The NSW Aboriginal Land Council has lodged its 60,000th land claim since the legislation was enacted in 1983.
The claim encompasses a number of outstanding claims, including some dating back to 1984.
NSW Aboriginal Land Council deputy chair Ross Hampton said, with more than 40,000 claims outstanding the lodgement was an opportunity to start proper action for communities waiting decades for a resolution.
"There has certainly been a number of significant claims in recent times but the challenge is to address that significant backlog sooner rather than later," he told AAP.
In the last financial year, 672 land claims were lodged, over 13,000 parcels of land.
During the same period 274 hectares of land were returned.
The land council has increased its land claim activities but chairperson Ray Kelly said there's also been a significant decline in land returns.
He said the 60,000th land claim submitted by the council is not merely symbolic, it is corrective.
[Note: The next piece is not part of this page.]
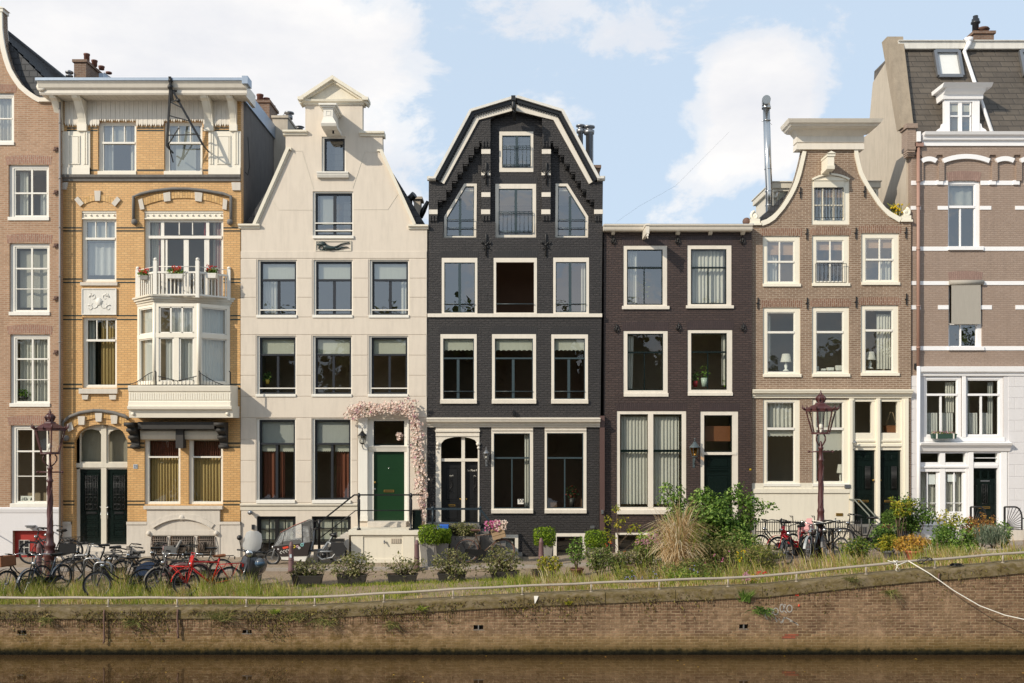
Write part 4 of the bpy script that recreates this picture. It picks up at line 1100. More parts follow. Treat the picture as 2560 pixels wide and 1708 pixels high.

"We are ensuring that no historic claims are abandoned and that the state is fully aware of the scale of its unresolved obligations," he said.
"Our people have waited decades – and continue to wait – for their land to be returned.
"We can no longer allow prolonged administrative inertia to undermine our land rights."
The average time for a land claim to be resolved is 15 to 20 years.
Mr Hampton said some take even longer to come to a resolution.
"There was a land claim granted in Brewarrina, 40 years after it was lodged," he said.
"It was the very first land claim that was lodged. That is a very sad indictment on where we sit today."
Elders and pioneers of land rights who first lodged many claims have not lived to see them resolved, Mr Hampton said.
"(The government) need to take the bull by the horns and start resourcing the proper agencies, working with NSWALC and the land councils to resolve these in a more timely manner," he said.